The Australian technical colleges program is about saying to young people who have the ambition and the skills that, if they can meet and work with the employers who also have the ambition to grow their business by investing in people, that will produce great fruit. It will be about saying to young people at the age of 15: ‘If you have the mental capacity, the physical capacity and the ambition to learn a trade, society is going to back you. Society will not only back you but nurture you and pay you to earn while you learn, to start your apprenticeship while you are at school, to finish your years 11 and 12 academic studies and, at the same time, complete the early parts of your trade training requirements. It means that, by the time you have finished year 12, you have not only money in the bank, if you have saved it and you have been sensible, but also a credential that allows you to go on to further study at university if that is what you choose. It means you have work experience in the real world with an employer who wants to nurture you on to further trade training and it means that you can complete your overall trade competencies in a faster way than the system currently demands of you.’ It is wrong that our children are being used as some sort of fodder to maintain an education system that does not want to really educate them but just wants to keep the funds flowing through to employ people—bureaucracy—and at the end of it we might even pay our teachers some of the money they are worth.

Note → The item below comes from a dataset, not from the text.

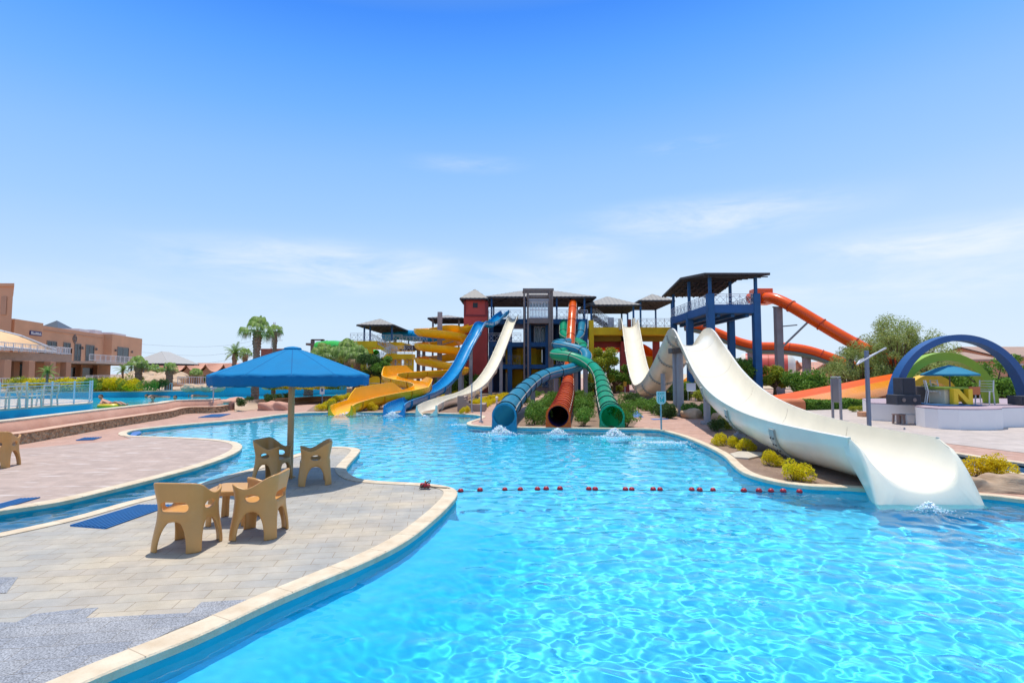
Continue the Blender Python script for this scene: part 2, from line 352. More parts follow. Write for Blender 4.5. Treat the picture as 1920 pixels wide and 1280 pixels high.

I am very much in favour of the additional resources that are voted in this bill today. Apart from everything else, one of the three new Australian technical colleges will be on the south side of Brisbane. I am optimistic that the announcement will be made that the Education City consortia based on Springfield—and the construction training centre at Salisbury—will be a very positive thing for young people in my area. They are very used to doing school based apprenticeships through the various great state and non-government schools in my area, but the opportunity will also come their way for them to earn while they learn through a school based apprenticeship at the Australian Technical College Brisbane South. The money voted in this bill will make all of that possible. On that basis, I greatly commend this bill to the House.